Штюрмер. — Это отступление от того строя, который был введен перед тем за 10 лет.
Председатель. — Вы согласны, что та реформа, которую требовала от вас страна, не колеблет основных законов?
Штюрмер. — Нет, порядок вводился иной, потому что ответственное министерство это совершенно иное, чем то, что было введено по желанию монарха.
Председатель. — Это обывательский язык. Это верно, что это совершенно иное, но на основании тех же законов.

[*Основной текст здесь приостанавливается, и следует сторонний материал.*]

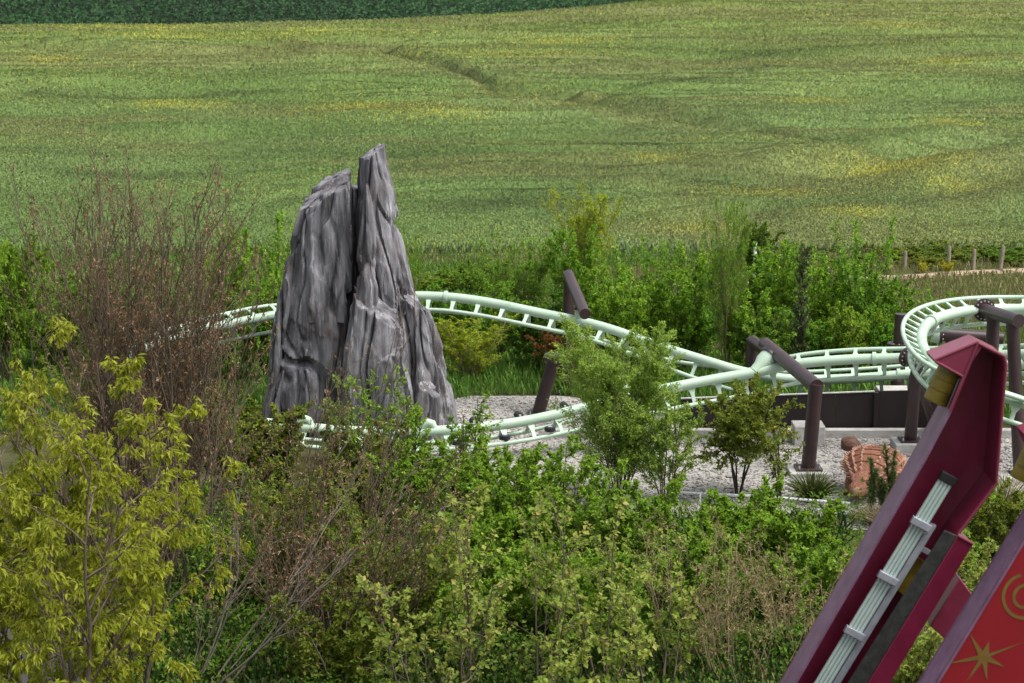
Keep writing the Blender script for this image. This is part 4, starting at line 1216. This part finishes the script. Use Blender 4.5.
hedge('bush', 812, 67, 320, 'green bush at the foot of the dark conifer', 90, G2)
hedge('sapling', 842, 72, 262, 'rounded green sapling left of the tallest hedgerow sapling', 70, G1)
hedge('shoots', 868, 69, 222, 'tallest bright green hedgerow sapling with layered tips', 95, (1.05, 1.1, 1))
hedge('bush', 850, 66.5, 312, 'yellow flecked bush in front of the tallest sapling', 85, (1.3, 1.1, .9))
hedge('bush', 885, 67, 318, 'deep green bush left of the far brown post', 80, G2)
hedge('shoots', 938, 72, 286, 'sparse low sprigs behind the banked curve', 50, G1)
hedge('low', 630, 90, 266, 'brown green low hedge before the crop in mid picture', 120, (.95, .7, .7))
hedge('low', 720, 90.5, 262, 'low dark scrub before the crop left of the hawthorn', 110, (.8, .7, .6))
hedge('low', 800, 91, 258, 'low dark scrub before the crop right of the hawthorn', 120, (.8, .75, .6))
hedge('low', 925, 92.4, 250, 'low brown hedge left of the posts before the crop', 110, (.95, .68, .6))
hedge('low', 990, 92.4, 250, 'low brownish green hedge behind the right posts', 110, (.8, .68, .6))
hedge('low', 1050, 92.4, 250, 'low green hedge running out at the right edge', 110, (.7, .72, .6))
hedge('sapling', 606, 70, 270, 'fresh green sapling between the arm over the hump and the curved shoots', 60, G3)
hedge('sapling', 640, 68.5, 284, 'bushy fresh green sapling above the falling track left of the sandy gap', 70, G3)
hedge('sapling', 684, 68, 274, 'fresh green sapling just left of the slender birch', 65, G1)
hedge('sapling', 748, 67, 292, 'leafy sapling right of the slender birch above the cranked support', 65, G3)
hedge('sapling', 822, 70, 268, 'fresh green sapling right of the narrow conifer', 65, G3)
hedge('sapling', 888, 69, 284, 'leafy sapling at the right end of the dense hedgerow', 60, G1)
hedge('sapling', 500, 70, 284, 'green sapling between the feathery bush and the rock above the track', 60, G1)
hedge('bush', 455, 70, 292, 'dark green bush behind the hump just right of the rock', 80, G2)
for px, lab in ((922, 'yellow broom tuft left of the grey post'), (946, 'yellow broom tuft at the foot of the grey post')):
    hedge('feathery', px, 88.4, 262, lab, 16, (2.9, 1.6, .5), name='broom_tuft', group='yellow broom tufts before the field')

# --- birch-like feathery sapling in front of the track
r = rg(21)
g, w = skeleton(r, 4.35, 1.5, 13, [(18, .10, .98, .65, .38, .02), (11, .1, 1, .65, .5, -.03)], r0=.022, wig=.07)
plant('birch_sapling', (at(620, 480, 52.5).x, 52.5, 0), 'feathery light green sapling hiding the middle of the low track', 'tree', g, w,
      [leaves_np(r, g[2][0], 20, .0, .07, .45, .3, .5, scatter=.03), leaves_np(r, g[1][0], 20, .1, .07, .45, .2, .5, scatter=.03), leaves_np(r, g[0][0], 20, .6, .07, .4)], M_bark, LM_feath, names=('trunk', 'crown'))
r = rg(22)
g, w = skeleton(r, 2.7, 1.1, 7, [(11, .15, .98, .7, .4, .0), (8, .1, 1, .65, .5, -.02)], r0=.025, wig=.07)
plant('birch_sapling', (at(664, 480, 51.8).x, 51.8, 0), 'smaller feathery sapling right of the tall feathery one', 'tree', g, w,
      [leaves_np(r, g[2][0], 14, .0, .075, .42, .3, .6), leaves_np(r, g[1][0], 12, .1, .075, .42, .2, .6)], M_bark, LM_feath, names=('trunk', 'crown'))
# --- small maple
r = rg(23)
g, w = skeleton(r, 3.0, 1.3, 6, [(15, .40, .98, 1.05, .46, -.04), (10, .1, 1, .8, .5, -.03)], r0=.035, wig=.07, S0=10)
plant('maple_tree', (at(738, 485, 52.6).x, 52.6, 0), 'small maple with layered olive crown and dark stems before the brown wall', 'tree', g, w,
      [leaves_np(r, g[2][0], 20, .0, .08, .6, .1, .5), leaves_np(r, g[1][0], 16, .3, .08, .6, .1, .5)], M_barkd, LM_maple, names=('trunk', 'crown'))
r = rg(24)
g, w = skeleton(r, 2.1, .6, 4, [(8, .15, .98, .8, .28, .02), (4, .2, 1, .8, .5, 0)], r0=.02, wig=.06)
plant('maple_sapling', (at(782, 488, 52.6).x, 52.6, 0), 'thin young maple between the small maple and the cranked support', 'tree', g, w,
      [leaves_np(r, g[2][0], 9, .0, .08, .6, .2, .5), leaves_np(r, g[1][0], 6, .3, .085, .6)], M_barkd, LM_maple, names=('trunk', 'crown'))

# --- front shrubs, bright green
def shrub(seed, px, Y, top, wpx, label, lm, wm=M_bark, size=.085, dens=1.0, n0=14, name='green_shrub', asp=.62, lv1=11, lv2=7, group='leafy shrubs in front of the track', tips=None, hvar=.4):
    r = rg(seed)
    H = max(at(px, top, Y).z, .6); R = wpx / 2 / FPX * Y
    g, w = skeleton(r, H, R * .82, n0, [(lv1, .12, .98, .75, .36, .03), (lv2, .1, 1, .8, .45, .01)], r0=.028, wig=.07, hvar=hvar, base=.3)
    l = [leaves_np(r, g[2][0], int(14 * dens), .05, size, asp, .15, .45), leaves_np(r, g[1][0], int(12 * dens), .25, size, asp, .1, .45), leaves_np(r, g[0][0], int(14 * dens), .7, size, asp)]
    return plant(name, (at(px, top, Y).x, Y, 0), label, 'shrub', g, w, l, wm, lm, group)
shrub(31, 430, 49, 440, 150, 'bright green shrub below the right foot of the rock', LM_bright)
shrub(32, 505, 48, 452, 150, 'bright green shrub left of the feathery sapling', LM_bright)
shrub(33, 560, 46.5, 452, 150, 'dense bright green shrub at the foot of the feathery sapling', LM_bright)
shrub(34, 480, 45, 492, 190, 'broad dark rooted green shrub in the middle front', LM_bright)
shrub(35, 350, 50, 428, 120, 'olive green shrub under the left foot of the rock', LM_maple, dens=.7)
shrub(36, 640, 46.5, 486, 150, 'bright green shrub under the smaller feathery sapling', LM_bright)
shrub(37, 715, 46.5, 503, 150, 'bright green shrub just below the white pipe rail', LM_bright)
shrub(38, 790, 47, 508, 150, 'bright green shrub below the right end of the white rail', LM_bright)
shrub(39, 690, 43, 535, 200, 'mid green shrub behind the dry brown stems', LM_bright)
shrub(40, 800, 43, 545, 150, 'green shrub against the lower edge of the maroon arm', LM_bright)
shrub(59, 272, 52.6, 411, 62, 'small olive bush hiding the end of the low track left of the rock foot', LM_maple, dens=1.3)
shrub(56, 455, 41.5, 560, 200, 'fresh green shrub behind the lowest lime sapling', LM_bright, dens=.9)
shrub(57, 610, 40.5, 575, 200, 'fresh green shrub at the bottom edge behind the lime leaves', LM_bright, dens=.9)
shrub(58, 340, 38.5, 600, 190, 'dark olive shrub at the bottom edge among bare twigs', LM_maple, dens=.7)
shrub(41, 390, 41, 500, 220, 'shaded olive shrub tangled with bare twigs', LM_maple, dens=.7)
shrub(42, 560, 42, 545, 190, 'dark green shrub behind the lime leaved saplings', LM_bright, dens=.8)
shrub(43, 765, 50, 478, 40, 'upright pale green sprig between maple and rail', LM_bright, n0=5, lv1=8, lv2=4)
shrub(44, 860, 44, 560, 120, 'low green shrub tucked behind the maroon arm', LM_bright)
shrub(45, 975, 48, 470, 90, 'green shrub seen between the two ride arms', LM_feath, dens=.8)
shrub(53, 1000, 46, 488, 110, 'dark leafy shrub beneath the yellow weight of the red arm', LM_maple, dens=.9)
shrub(54, 955, 45, 525, 90, 'green shrub directly behind the wide end of the maroon arm', LM_feath)
shrub(46, 975, 40, 560, 120, 'pale flowering shrub low between the two ride arms', LM_lime, dens=.7)
shrub(47, 910, 36, 625, 110, 'lime green shrub under the lower beam of the maroon arm', LM_lime, dens=.7)
shrub(48, 246, 52, 392, 130, 'olive green shrub behind bare twigs left of the rock foot', LM_maple, dens=.8)
shrub(49, 175, 53, 372, 150, 'olive shrub under the left end of the humped track', LM_maple, dens=.8)
shrub(50, 310, 43, 468, 190, 'olive shrub mixed with bare brown twigs below the rock', LM_maple, dens=.7)
shrub(51, 90, 52, 350, 150, 'olive shrub behind the top of the yellow leaved trees', LM_maple, dens=.8)
shrub(55, 345, 51, 433, 110, 'green and rust tinged shrub before the middle of the rock foot', LM_maple, dens=.9)
shrub(52, 250, 44, 500, 170, 'dim green shrub under the grey fanning branches', LM_bright, dens=.6)
for q, (px, top, lab) in enumerate(((375, 372, 'tall leafy shoot in front of the middle of the rock'), (412, 398, 'leafy shoot in front of the right foot of the rock'), (352, 376, 'thin leafy shoot before the dark cleft of the rock'), (468, 405, 'leafy shoot over the gravel right of the rock'))):
    shrub(60 + q, px, 50.5, top, 36, lab, LM_bright, n0=4, lv1=13, lv2=4, size=.08, name='leafy_shoot', dens=.8, group='leafy shoots before the rock', hvar=.25)

# --- lime leaved saplings nearest the viewer
def lime(seed, px, Y, top, wpx, label, lm=LM_lime, size=.105, n0=4, lean=(0, 0, 0), wm=M_bark, per=4, l1=12, l2=5):
    r = rg(seed)
    H = at(px, top, Y).z; R = wpx / 2 / FPX * Y
    g, w = skeleton(r, H, R * 1.1, n0, [(l1, .15, .99, .85, .34, .02), (l2, .2, 1, .7, .45, .02)], r0=.028, wig=.06, hvar=.35, base=.35, lean=lean)
    l = [leaves_np(r, g[2][0], per, .3, size, .75, .2, .5), leaves_np(r, g[1][0], per, .5, size, .75, .2, .5), leaves_np(r, g[0][0], 8, .8, size, .7)]
    return plant('lime_sapling', (at(px, top, Y).x, Y, 0), label, 'sapling', g, w, l, wm, lm, 'lime leaved saplings in the front')
lime(71, 468, 38.5, 478, 110, 'lime leaved sapling with the highest tip in the middle front')
lime(72, 535, 38, 520, 130, 'lime leaved sapling between the highest one and the brown stemmed one')
lime(73, 610, 38.5, 500, 140, 'lime leaved sapling with a brown stem right of the middle front')
lime(74, 430, 37, 580, 150, 'low lime leaved sapling at the bottom edge left of the middle')
lime(75, 660, 38, 565, 150, 'lime leaved sapling left of the dry brown stems')
lime(76, 570, 36, 600, 190, 'low lime leaved sapling at the bottom edge in the middle')

# --- dry tan stemmed shrub right front
r = rg(81)
for sd, px, Y, top, wpx, lab in ((81, 745, 39, 545, 190, 'thin dry tan stems with brown tips before the green shrubs'), (82, 690, 40, 520, 150, 'taller tan twigs mixed with the green shrub left of the dry stems'), (83, 800, 41, 540, 130, 'dry twigs beside the lower edge of the maroon arm')):
    r = rg(sd); H = at(px, top, Y).z; R = wpx / 2 / FPX * Y
    g, w = skeleton(r, H, R * .95, 15, [(8, .2, .98, .6, .34, .04), (3, .2, 1, .5, .45, .03)], r0=.014, wig=.08, hvar=.5, base=.5)
    plant('dry_shrub', (at(px, top, Y).x, Y, 0), lab, 'shrub', g, w, [leaves_np(r, g[2][0], 3, .4, .085, .3, 0, .9), leaves_np(r, g[1][0], 4, .5, .085, .3, 0, .9)], M_barkt, LM_dry, 'dry tan twiggy shrubs in the front')

# --- bare reddish shrubs
def bare(seed, px, Y, top, R, label, n0=30, lean=(0, 0, 0), buds=3, wm=M_barkr, lm=LM_bud, l1=10, l2=5, r0=.03, bs=.075, wig=.05, basepx=None, hs=1.0, hvar=.45):
    r = rg(seed)
    H = at(px, top, Y).z * hs
    g, w = skeleton(r, H, R, n0, [(l1, .25, .98, .42, .36, .05), (l2, .2, 1, .42, .45, .04)], r0=r0, wig=wig, hvar=hvar, base=.22, lean=lean, S0=11)
    l = [leaves_np(r, g[2][0], buds, .35, bs, .38, 0, 1.2), leaves_np(r, g[1][0], buds, .6, bs, .38, 0, 1.2)]
    return plant('bare_shrub', (at(px, top, Y).x, Y, 0), label, 'shrub', g, w, l, wm, lm, 'bare budding reddish shrubs on the left')
bare(91, 142, 46, 192, 2.3, 'tall bare reddish shrub with pinkish buds above the yellow leaved tree', n0=84, buds=5, hvar=.34, r0=.03)
bare(92, 205, 44, 330, 2.6, 'bare brown shrub in front of the left foot of the rock', n0=20, lean=(.22, 0, 0), buds=2)
bare(93, 300, 42, 430, 2.4, 'bare brown shrub below the rock foot beside the bright green shrubs', n0=17, lean=(.3, 0, 0), buds=2)
bare(94, 320, 40, 500, 2.4, 'low bare brown thicket in the lower left of the middle', n0=24, lean=(.3, 0, 0), buds=2)
bare(95, 200, 38.5, 480, 2.2, 'grey bare branches fanning right beside the yellow leaved tree', n0=8, lean=(.8, .1, .15), wm=M_barkg, r0=.028, buds=3, hs=1.05, wig=.07)
bare(96, 110, 40, 350, 1.8, 'bare brown twigs behind the top of the yellow leaved tree', n0=18, buds=2)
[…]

Штюрмер. — Мне была дана известная программа, которой я держался и которую должен был проводить. Я считал, что отступления, которые предполагают сделать, эту программу нарушают. Я считал, что это можно сделать не в военное время, что в военное время нельзя с этим покончить и что после войны надо подвести итог тому, что сделали отдельные учреждения.
Председатель. — Но не называйте же потрясением основ эти реформы. Вы можете итти против этого, но не считайте, что государство рушится, раз будет ответственное министерство.
Штюрмер. — Я докладывал монарху, который давал указания.
Председатель. — Теперь позвольте вас спросить, считали ли вы соответственным своему достоинству и достоинству Государственной Думы воздействовать на членов Думы и предлагать бывшему государю, как меру воздействия, отправку их на фронт и лишение их жалованья?
Штюрмер. — Позвольте по этому поводу сказать. Я сказал, что разговаривал с членами Государственной Думы, я ни с кем не разговаривал, кроме как с двумя — со своими товарищами министрами — с Протопоповым, членом Государственной Думы, и с гр. Бобринским. Я забыл, что гр. Бобринский не член Думы. Протопопов остался членом, а гр. Бобринский нет. Это я упустил из вида и назвал их членами Думы.